What is asked. Write the data out again, character for character, with no images.

Available data.
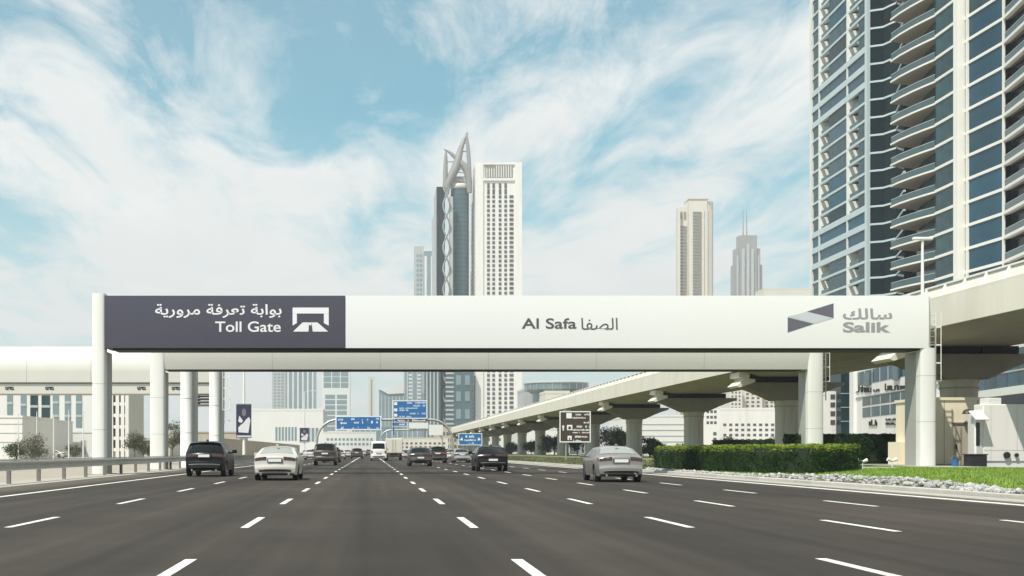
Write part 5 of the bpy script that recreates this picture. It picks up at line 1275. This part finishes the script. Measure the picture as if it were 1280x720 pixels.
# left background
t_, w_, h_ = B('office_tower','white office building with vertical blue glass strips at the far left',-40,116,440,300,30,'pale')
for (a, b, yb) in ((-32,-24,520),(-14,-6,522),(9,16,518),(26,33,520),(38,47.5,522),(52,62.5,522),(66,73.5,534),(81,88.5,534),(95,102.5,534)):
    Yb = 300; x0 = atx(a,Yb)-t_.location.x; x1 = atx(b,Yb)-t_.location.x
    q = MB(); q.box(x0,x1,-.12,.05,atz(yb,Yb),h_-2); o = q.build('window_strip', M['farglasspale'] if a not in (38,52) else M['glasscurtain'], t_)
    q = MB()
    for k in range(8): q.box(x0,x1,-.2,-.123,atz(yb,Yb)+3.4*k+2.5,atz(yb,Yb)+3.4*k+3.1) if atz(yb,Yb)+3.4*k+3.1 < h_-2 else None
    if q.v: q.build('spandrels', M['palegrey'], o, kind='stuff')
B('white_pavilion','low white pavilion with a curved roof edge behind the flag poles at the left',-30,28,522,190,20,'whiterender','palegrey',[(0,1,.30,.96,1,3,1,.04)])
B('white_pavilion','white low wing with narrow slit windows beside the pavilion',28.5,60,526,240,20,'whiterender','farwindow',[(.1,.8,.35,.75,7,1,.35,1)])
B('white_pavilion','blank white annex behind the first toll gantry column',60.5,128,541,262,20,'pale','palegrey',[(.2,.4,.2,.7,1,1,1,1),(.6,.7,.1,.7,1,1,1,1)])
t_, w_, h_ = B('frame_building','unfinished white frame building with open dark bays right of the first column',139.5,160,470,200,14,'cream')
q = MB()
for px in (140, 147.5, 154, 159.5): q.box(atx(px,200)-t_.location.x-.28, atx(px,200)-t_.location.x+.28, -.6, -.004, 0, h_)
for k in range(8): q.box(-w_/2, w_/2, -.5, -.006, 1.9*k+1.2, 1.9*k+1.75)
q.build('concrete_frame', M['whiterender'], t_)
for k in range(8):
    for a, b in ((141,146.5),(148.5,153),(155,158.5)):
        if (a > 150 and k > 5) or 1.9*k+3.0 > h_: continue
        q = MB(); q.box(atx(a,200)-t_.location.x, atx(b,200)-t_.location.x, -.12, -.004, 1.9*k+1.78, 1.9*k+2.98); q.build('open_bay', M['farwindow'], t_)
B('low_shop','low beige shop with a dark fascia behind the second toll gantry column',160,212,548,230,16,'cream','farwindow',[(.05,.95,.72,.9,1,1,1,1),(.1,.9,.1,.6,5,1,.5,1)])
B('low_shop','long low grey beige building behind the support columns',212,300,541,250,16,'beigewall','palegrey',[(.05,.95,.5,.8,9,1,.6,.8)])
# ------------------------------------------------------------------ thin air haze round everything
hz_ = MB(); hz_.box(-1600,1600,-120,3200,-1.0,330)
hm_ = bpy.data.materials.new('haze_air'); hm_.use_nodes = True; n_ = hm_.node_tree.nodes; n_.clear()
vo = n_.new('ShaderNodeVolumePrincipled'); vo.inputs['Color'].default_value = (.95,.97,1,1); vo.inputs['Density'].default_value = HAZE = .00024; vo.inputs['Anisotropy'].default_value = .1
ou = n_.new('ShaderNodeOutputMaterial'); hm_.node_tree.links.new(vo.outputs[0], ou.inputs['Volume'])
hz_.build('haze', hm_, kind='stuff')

Finished task.
Write part 5 of the bpy script that recreates this picture. It picks up at line 1275. This part finishes the script. Measure the picture as if it were 1280x720 pixels.
# left background
t_, w_, h_ = B('office_tower','white office building with vertical blue glass strips at the far left',-40,116,440,300,30,'pale')
for (a, b, yb) in ((-32,-24,520),(-14,-6,522),(9,16,518),(26,33,520),(38,47.5,522),(52,62.5,522),(66,73.5,534),(81,88.5,534),(95,102.5,534)):
    Yb = 300; x0 = atx(a,Yb)-t_.location.x; x1 = atx(b,Yb)-t_.location.x
    q = MB(); q.box(x0,x1,-.12,.05,atz(yb,Yb),h_-2); o = q.build('window_strip', M['farglasspale'] if a not in (38,52) else M['glasscurtain'], t_)
    q = MB()
    for k in range(8): q.box(x0,x1,-.2,-.123,atz(yb,Yb)+3.4*k+2.5,atz(yb,Yb)+3.4*k+3.1) if atz(yb,Yb)+3.4*k+3.1 < h_-2 else None
    if q.v: q.build('spandrels', M['palegrey'], o, kind='stuff')
B('white_pavilion','low white pavilion with a curved roof edge behind the flag poles at the left',-30,28,522,190,20,'whiterender','palegrey',[(0,1,.30,.96,1,3,1,.04)])
B('white_pavilion','white low wing with narrow slit windows beside the pavilion',28.5,60,526,240,20,'whiterender','farwindow',[(.1,.8,.35,.75,7,1,.35,1)])
B('white_pavilion','blank white annex behind the first toll gantry column',60.5,128,541,262,20,'pale','palegrey',[(.2,.4,.2,.7,1,1,1,1),(.6,.7,.1,.7,1,1,1,1)])
t_, w_, h_ = B('frame_building','unfinished white frame building with open dark bays right of the first column',139.5,160,470,200,14,'cream')
q = MB()
for px in (140, 147.5, 154, 159.5): q.box(atx(px,200)-t_.location.x-.28, atx(px,200)-t_.location.x+.28, -.6, -.004, 0, h_)
for k in range(8): q.box(-w_/2, w_/2, -.5, -.006, 1.9*k+1.2, 1.9*k+1.75)
q.build('concrete_frame', M['whiterender'], t_)
for k in range(8):
    for a, b in ((141,146.5),(148.5,153),(155,158.5)):
        if (a > 150 and k > 5) or 1.9*k+3.0 > h_: continue
        q = MB(); q.box(atx(a,200)-t_.location.x, atx(b,200)-t_.location.x, -.12, -.004, 1.9*k+1.78, 1.9*k+2.98); q.build('open_bay', M['farwindow'], t_)
B('low_shop','low beige shop with a dark fascia behind the second toll gantry column',160,212,548,230,16,'cream','farwindow',[(.05,.95,.72,.9,1,1,1,1),(.1,.9,.1,.6,5,1,.5,1)])
B('low_shop','long low grey beige building behind the support columns',212,300,541,250,16,'beigewall','palegrey',[(.05,.95,.5,.8,9,1,.6,.8)])
# ------------------------------------------------------------------ thin air haze round everything
hz_ = MB(); hz_.box(-1600,1600,-120,3200,-1.0,330)
hm_ = bpy.data.materials.new('haze_air'); hm_.use_nodes = True; n_ = hm_.node_tree.nodes; n_.clear()
vo = n_.new('ShaderNodeVolumePrincipled'); vo.inputs['Color'].default_value = (.95,.97,1,1); vo.inputs['Density'].default_value = HAZE = .00024; vo.inputs['Anisotropy'].default_value = .1
ou = n_.new('ShaderNodeOutputMaterial'); hm_.node_tree.links.new(vo.outputs[0], ou.inputs['Volume'])
hz_.build('haze', hm_, kind='stuff')